Task to carry out ::
Please print all of the material below, word for word.
-- START OF Data segment --
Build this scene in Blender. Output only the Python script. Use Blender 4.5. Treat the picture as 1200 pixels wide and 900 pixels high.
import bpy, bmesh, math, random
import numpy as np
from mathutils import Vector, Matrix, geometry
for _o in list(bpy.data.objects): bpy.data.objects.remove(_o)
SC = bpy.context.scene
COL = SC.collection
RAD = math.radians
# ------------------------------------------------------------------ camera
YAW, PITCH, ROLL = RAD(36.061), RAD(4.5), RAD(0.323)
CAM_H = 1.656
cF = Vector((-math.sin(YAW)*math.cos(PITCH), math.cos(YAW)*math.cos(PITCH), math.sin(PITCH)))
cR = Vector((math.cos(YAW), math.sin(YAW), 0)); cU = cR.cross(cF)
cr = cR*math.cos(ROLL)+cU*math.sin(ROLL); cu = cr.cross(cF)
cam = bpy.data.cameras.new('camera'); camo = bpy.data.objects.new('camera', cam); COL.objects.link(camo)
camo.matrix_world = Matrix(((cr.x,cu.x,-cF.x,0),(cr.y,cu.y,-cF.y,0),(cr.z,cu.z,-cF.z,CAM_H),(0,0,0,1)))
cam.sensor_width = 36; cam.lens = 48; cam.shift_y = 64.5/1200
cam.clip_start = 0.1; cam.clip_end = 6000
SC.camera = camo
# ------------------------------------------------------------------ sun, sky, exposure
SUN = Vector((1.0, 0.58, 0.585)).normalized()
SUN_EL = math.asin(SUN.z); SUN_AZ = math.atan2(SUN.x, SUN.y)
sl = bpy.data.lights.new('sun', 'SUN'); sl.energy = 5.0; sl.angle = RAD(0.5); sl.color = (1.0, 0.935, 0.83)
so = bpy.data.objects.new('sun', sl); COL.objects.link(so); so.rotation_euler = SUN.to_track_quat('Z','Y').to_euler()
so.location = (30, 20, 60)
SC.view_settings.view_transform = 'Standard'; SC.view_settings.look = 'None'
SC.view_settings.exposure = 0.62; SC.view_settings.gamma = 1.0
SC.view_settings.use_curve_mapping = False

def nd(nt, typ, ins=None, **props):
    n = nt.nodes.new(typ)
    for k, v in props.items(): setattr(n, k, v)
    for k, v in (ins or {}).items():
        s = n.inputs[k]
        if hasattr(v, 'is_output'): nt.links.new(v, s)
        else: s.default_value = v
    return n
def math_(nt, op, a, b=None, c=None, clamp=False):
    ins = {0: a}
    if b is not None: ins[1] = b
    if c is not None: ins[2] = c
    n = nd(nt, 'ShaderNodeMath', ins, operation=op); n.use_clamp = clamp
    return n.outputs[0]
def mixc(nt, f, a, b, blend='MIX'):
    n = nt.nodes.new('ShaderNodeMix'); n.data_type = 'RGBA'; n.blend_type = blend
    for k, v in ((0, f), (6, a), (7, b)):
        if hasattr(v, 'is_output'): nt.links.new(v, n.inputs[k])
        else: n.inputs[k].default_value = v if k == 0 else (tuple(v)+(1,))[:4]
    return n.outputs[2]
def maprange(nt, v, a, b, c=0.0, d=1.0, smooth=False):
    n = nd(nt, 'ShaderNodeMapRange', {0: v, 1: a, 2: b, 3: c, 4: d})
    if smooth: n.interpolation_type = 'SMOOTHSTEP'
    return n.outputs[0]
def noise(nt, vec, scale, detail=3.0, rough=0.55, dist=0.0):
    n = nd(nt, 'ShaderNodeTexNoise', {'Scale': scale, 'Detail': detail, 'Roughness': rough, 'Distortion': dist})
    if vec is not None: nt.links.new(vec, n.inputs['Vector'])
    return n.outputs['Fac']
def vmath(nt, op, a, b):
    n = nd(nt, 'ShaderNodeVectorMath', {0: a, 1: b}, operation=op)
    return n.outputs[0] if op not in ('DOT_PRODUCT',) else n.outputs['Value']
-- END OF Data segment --
Completed task ::
Build this scene in Blender. Output only the Python script. Use Blender 4.5. Treat the picture as 1200 pixels wide and 900 pixels high.
import bpy, bmesh, math, random
import numpy as np
from mathutils import Vector, Matrix, geometry
for _o in list(bpy.data.objects): bpy.data.objects.remove(_o)
SC = bpy.context.scene
COL = SC.collection
RAD = math.radians
# ------------------------------------------------------------------ camera
YAW, PITCH, ROLL = RAD(36.061), RAD(4.5), RAD(0.323)
CAM_H = 1.656
cF = Vector((-math.sin(YAW)*math.cos(PITCH), math.cos(YAW)*math.cos(PITCH), math.sin(PITCH)))
cR = Vector((math.cos(YAW), math.sin(YAW), 0)); cU = cR.cross(cF)
cr = cR*math.cos(ROLL)+cU*math.sin(ROLL); cu = cr.cross(cF)
cam = bpy.data.cameras.new('camera'); camo = bpy.data.objects.new('camera', cam); COL.objects.link(camo)
camo.matrix_world = Matrix(((cr.x,cu.x,-cF.x,0),(cr.y,cu.y,-cF.y,0),(cr.z,cu.z,-cF.z,CAM_H),(0,0,0,1)))
cam.sensor_width = 36; cam.lens = 48; cam.shift_y = 64.5/1200
cam.clip_start = 0.1; cam.clip_end = 6000
SC.camera = camo
# ------------------------------------------------------------------ sun, sky, exposure
SUN = Vector((1.0, 0.58, 0.585)).normalized()
SUN_EL = math.asin(SUN.z); SUN_AZ = math.atan2(SUN.x, SUN.y)
sl = bpy.data.lights.new('sun', 'SUN'); sl.energy = 5.0; sl.angle = RAD(0.5); sl.color = (1.0, 0.935, 0.83)
so = bpy.data.objects.new('sun', sl); COL.objects.link(so); so.rotation_euler = SUN.to_track_quat('Z','Y').to_euler()
so.location = (30, 20, 60)
SC.view_settings.view_transform = 'Standard'; SC.view_settings.look = 'None'
SC.view_settings.exposure = 0.62; SC.view_settings.gamma = 1.0
SC.view_settings.use_curve_mapping = False

def nd(nt, typ, ins=None, **props):
    n = nt.nodes.new(typ)
    for k, v in props.items(): setattr(n, k, v)
    for k, v in (ins or {}).items():
        s = n.inputs[k]
        if hasattr(v, 'is_output'): nt.links.new(v, s)
        else: s.default_value = v
    return n
def math_(nt, op, a, b=None, c=None, clamp=False):
    ins = {0: a}
    if b is not None: ins[1] = b
    if c is not None: ins[2] = c
    n = nd(nt, 'ShaderNodeMath', ins, operation=op); n.use_clamp = clamp
    return n.outputs[0]
def mixc(nt, f, a, b, blend='MIX'):
    n = nt.nodes.new('ShaderNodeMix'); n.data_type = 'RGBA'; n.blend_type = blend
    for k, v in ((0, f), (6, a), (7, b)):
        if hasattr(v, 'is_output'): nt.links.new(v, n.inputs[k])
        else: n.inputs[k].default_value = v if k == 0 else (tuple(v)+(1,))[:4]
    return n.outputs[2]
def maprange(nt, v, a, b, c=0.0, d=1.0, smooth=False):
    n = nd(nt, 'ShaderNodeMapRange', {0: v, 1: a, 2: b, 3: c, 4: d})
    if smooth: n.interpolation_type = 'SMOOTHSTEP'
    return n.outputs[0]
def noise(nt, vec, scale, detail=3.0, rough=0.55, dist=0.0):
    n = nd(nt, 'ShaderNodeTexNoise', {'Scale': scale, 'Detail': detail, 'Roughness': rough, 'Distortion': dist})
    if vec is not None: nt.links.new(vec, n.inputs['Vector'])
    return n.outputs['Fac']
def vmath(nt, op, a, b):
    n = nd(nt, 'ShaderNodeVectorMath', {0: a, 1: b}, operation=op)
    return n.outputs[0] if op not in ('DOT_PRODUCT',) else n.outputs['Value']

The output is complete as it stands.